The river dropped in a thundering white train, exploding over the cliffs with 10-foot splashes. The crash of water was such that I almost didn’t hear a smaller, subtler noise closer to my ankles.
Rattlesnake!
It was just a small one. He continued to rattle as I jumped back down the trail. Even as he writhed out of the path, he kept his head trained on me. Andrew, who had walked right through the strike-zone without noticing, was not too happy to see how close he had come — he had developed a strong dislike for rattlesnakes from his time on the Appalachian Trail.
The thing continued to rattle and then slunk under a rock, safe from the crazy, shouting hominids overhead.

Eventually, the trail took us into deep pine forest, and it was time to look for a camp spot. We came to a readymade site with a steel bear box for food storage.
Had animals gotten used to humans here? Yes, according to the cocky mule deer that strode into the camp like it owned the place. The mangy animal walked up to within 20 feet of me, tried to give me doe eyes.
“Nope,” I said. “No handouts for you buddy.”

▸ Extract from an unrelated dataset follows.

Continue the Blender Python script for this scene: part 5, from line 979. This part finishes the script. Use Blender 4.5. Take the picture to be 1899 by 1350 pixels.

Then I made a lurch toward the animal, as if I might have gotten a sudden hankering for venison dinner instead of the macaroni boiling nearby. The deer wasn’t too impressed by my threat. In fact there were other deer nearby now.
“Ooh yeah. Real scary,” they seemed to say. “We’ve seen it all before tough guy. We know you're just another hippie who loves trees and eats granola, that you’ve never carried a gun into the woods.”
I stirred the mac for a little while, watching the antagonists as they circled camp.
Suddenly, I grabbed a stick off the ground and whirled it around my head.
“You think I’m kidding?” I shouted. “I’ll show you how crazy I am right now!”
The deer started to really run. I chased after, throwing pinecones at their hides.
I may be a softy for nature, but I do not feed the goddamn animals.
I scared those deer so badly that it took five full minutes before they wandered back toward camp.
Andrew and I took turns chasing them around. Maybe the two of us could help them unlearn some of what reckless humans had taught them. Then again, we were probably more of the exception than the rule. Clearly, they had already developed a strong association between human beings and free meals.
I’ve never seen such persistent begging from a so-called wild animal. It’s a troubling sign of how well-meaning folks think they “help” nature by creating dependence. Or maybe they tell themselves they are having some kind of authentic relationship with the wild when wild creatures eat from their hands. Either way, I was glad we didn't encounter bears with that attitude, because that would have been real trouble.